Conservative to lead republicans on court nominee

Republicans are set to name conservative Sen. Jeff Sessions as the leader of their side on the likely coming debate when President Barack Obama nominates a Supreme Court justice. Sessions' appointment is a signal that the party will not shy away from a protracted fight despite risks of being cast as obstructionist.

The Alabama senator's ascension as the top Republican on the Judiciary Committee comes more than 20 years after the same committee rejected him for a federal judgeship after President Ronald Reagan nominated him. The argument of the anti-Sessions senators was that he was hostile toward civil rights and was insensitive on questions of race.

Ironically, Sessions would replace Sen. Arlen Specter of Pennsylvania, a moderate who was one of just two Republicans in 1986 to oppose Sessions as a US district court judge. Specter left the party last week to become a Democrat, creating the vacancy atop the committee just as Supreme Court Justice David Souter announced his retirement.

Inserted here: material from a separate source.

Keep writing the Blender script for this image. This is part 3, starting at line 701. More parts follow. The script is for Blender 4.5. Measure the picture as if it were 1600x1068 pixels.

The choice of Sessions has excited conservatives who see him as a sharp lawyer with well-established legal views after a career as a prosecutor and Alabama attorney general.

Sheldon Goldman, a political scientist at the University of Massachusetts at Amherst, agreed that Sessions has a firm grasp on the issues but said making Sessions "the face of the party" for the Supreme Court nomination might not play well symbolically.

Goldman, who has written a book on judicial nominations, said Specter's defection resulted in part from the perception that the Republican Party has moved too far to the right.

"Instead of responding to that by placing a moderate as the ranking Republican, they go for a very conservative Southern Republican who represents everything that has driven Specter and other moderate Republicans out of the party," Goldman said.

Sessions is among the most conservative senators, taking hard-line positions on issues such as immigration.

His nomination as a judge two decades ago ran into trouble when civil rights groups complained that he had pursued politically motivated voter-fraud charges against black leaders as a US attorney in south Alabama.

Others came forward to say he had made racially insensitive comments, including calling groups like the National Association for the Advancement of Coloured People "un-American" and agreeing with someone else's statement that a white civil rights lawyer was "a disgrace to his race."

Sessions said the comments were taken out of context or fabricated. He and his supporters argued that Democrats were using the allegations to reject Sessions over honest ideological differences.

Sessions later was elected Alabama's attorney general in 1995 before winning his Senate seat in 1996.

"It's a thrill as someone who spent 15 years full-time in federal courts to have this opportunity," he said.

He said any nominee is entitled to a fair hearing but also should expect "probing questions," and he did not rule out under the right circumstances a Republican-led filibuster, a method of uninterrupted debate designed to delay or kill legislation or, in this case, a nomination.

Sessions, whose appointment was being made official on Tuesday, is technically fourth in line in seniority on the committee, but the others are either restricted under committee term limits or would have to give up top positions on other panels to take the Judiciary spot.